The Actor Ichikawa Ebizo III as Kudo Saemon Suketsune in the Play Kamuri Kotoba Soga no Yukari, Performed at the Ichimura Theater in the First Month, 1776
- Source:
- ukiyo-e.org
Description
This Katsukawa Shunsho print captures Ichikawa Ebizo III in the role of Kudo Saemon Suketsune, the central antagonist of the Soga revenge cycle, as staged in Kamuri Kotoba Soga no Yukari at the Ichimura Theater in the first month of 1776. The annual New Year Soga play was a fixture of the Edo kabuki calendar, and Shunsho's design exploits the seasonal occasion by rendering Suketsune with the heavy authority and sumptuous costuming befitting the villain whose murder of the Soga brothers' father set the entire revenge plot in motion. As one of the leading designers of yakusha-e, or actor pictures, Shunsho rejected the generic ideal faces of earlier ukiyo-e to give individual likenesses that Edo audiences could recognize instantly. Ebizo III's features, the structure of his brow, the set of his mouth, the particular angle at which he holds his head, are observed with the documentary precision that made Katsukawa school portraits collector's items almost from the moment of publication.
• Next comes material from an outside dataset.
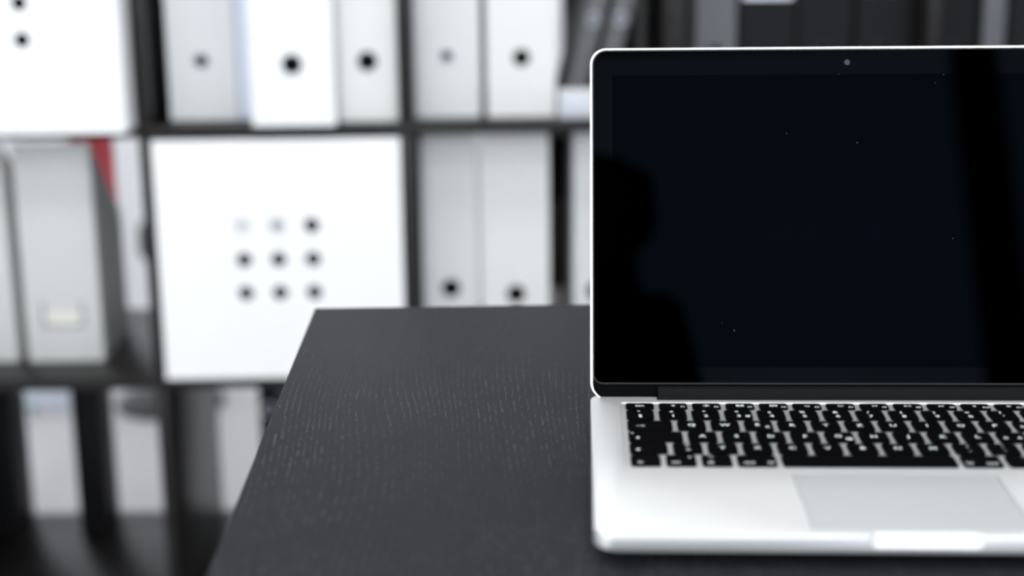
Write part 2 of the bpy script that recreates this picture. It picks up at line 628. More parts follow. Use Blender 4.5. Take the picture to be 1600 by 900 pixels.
# ------------------------------------------------------------------ white boxes with nine holes
def perforated_box(label, x0, x1, y0, z0, hgt, contents):
    w, d, t = x1 - x0, 350, 4
    e = tag(empty('perforated_box', ((x0 + x1) / 2, y0, z0)), label, 'storage box', 'white boxes with nine round holes')
    cx, cz = w * 0.5 - 3, 122 + 46.5
    holes = [(cx + i * 46.5, 120.5 + j * 46.5) for i in (-1, 0, 1) for j in (0, 1, 2)]
    v, f = holed_plate(w, hgt, t, holes, 10.2)
    v = [(x - w / 2, y, z) for x, y, z in v]
    fp = mesh_obj('front_panel', v, f, M['white_plastic'], e)
    box('side_panel', -w / 2, -w / 2 + t, t, d, 0, hgt, M['white_plastic'], e)
    box('side_panel', w / 2 - t, w / 2, t, d, 0, hgt, M['white_plastic'], e)
    box('back_panel', -w / 2 + t, w / 2 - t, d - t, d, 0, hgt, M['white_plastic'], e)
    box('bottom_panel', -w / 2 + t, w / 2 - t, t, d - t, 0, t, M['white_plastic'], e)
    return e


perforated_box('white plastic box with nine round holes filling the middle shelf compartment beside the desk corner',
               -494, -164, 1394, FLOOR_MID, 331, True)
perforated_box('white plastic box with round holes pulled forward at the top left of the shelf',
               -848, -514, 1340, FLOOR_UP, 331, False)
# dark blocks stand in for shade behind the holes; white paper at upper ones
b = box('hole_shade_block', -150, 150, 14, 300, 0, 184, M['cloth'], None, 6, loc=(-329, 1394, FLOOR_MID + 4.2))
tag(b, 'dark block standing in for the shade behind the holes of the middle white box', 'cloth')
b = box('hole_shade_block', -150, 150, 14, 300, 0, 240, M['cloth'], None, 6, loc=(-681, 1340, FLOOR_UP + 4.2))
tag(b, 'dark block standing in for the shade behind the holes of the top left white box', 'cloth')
b = box('paper_stack', 0, 98, 0, 40, 0, 74, M['paper'], None, 1, loc=(-329 - 74, 1394 + 4.6, FLOOR_MID + 4.2 + 184.3), rot=(0, 0, math.radians(6.0)))
tag(b, 'white paper showing through the upper holes of the middle box', 'paper')


# ------------------------------------------------------------------ binders
def binder(label, xc, w, y0, z0, mat, ring, hole_z, h=318, d=285, group='binders on the shelf', tilt=0.0, cat='binder', hole=True, hole_r=11.0, side=None):
    e = tag(empty('ring_binder', (xc, y0, z0)), label, cat, group)
    if tilt:
        e.rotation_euler = (0, tilt, 0)
    side = side or mat
    t = 3
    if hole:
        v, f = holed_plate(w, h, t, [(w / 2, hole_z)], hole_r)
        mesh_obj('spine', [(x - w / 2, y, z) for x, y, z in v], f, mat, e)
        v, f = torus_xz(0, -0.3, hole_z, hole_r + 0.6, 1.6)
        mesh_obj('finger_ring', v, f, ring, e, smooth=True)
    else:
        box('spine', -w / 2, w / 2, 0, t, 0, h, mat, e, 0.8)
    box('cover_board', -w / 2, -w / 2 + t, t, d, 0, h, side, e)
    box('cover_board', w / 2 - t, w / 2, t, d, 0, h, side, e)
    box('paper_block', -w / 2 + t + 1, w / 2 - t - 8, 70, d - 8, 4, h - 18, M['paper'], e)
    # black sheet added inside the spine, standing in for the shade in the hole
    box('hole_shade_sheet', -w / 2 + t, w / 2 - t, 40, 42, 2, h - 4, M['binder_black'], e)
    return e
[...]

The composition is anchored by a single figure isolated against a plain ground, a format Shunsho refined throughout the 1770s and one that allowed the printed line and the actor's pose to carry the dramatic weight. The print is held by the Art Institute of Chicago and reproduced via ukiyo-e.org, and it sits within the Edo ukiyo-e tradition as a representative example of the Katsukawa school's mature manner. Shunsho's authority in this idiom shaped a generation of pupils, including Shunko, Shun'ei, and most famously the young Hokusai, ensuring that this style of actor portrait remained dominant in Edo until the rise of Sharaku two decades later.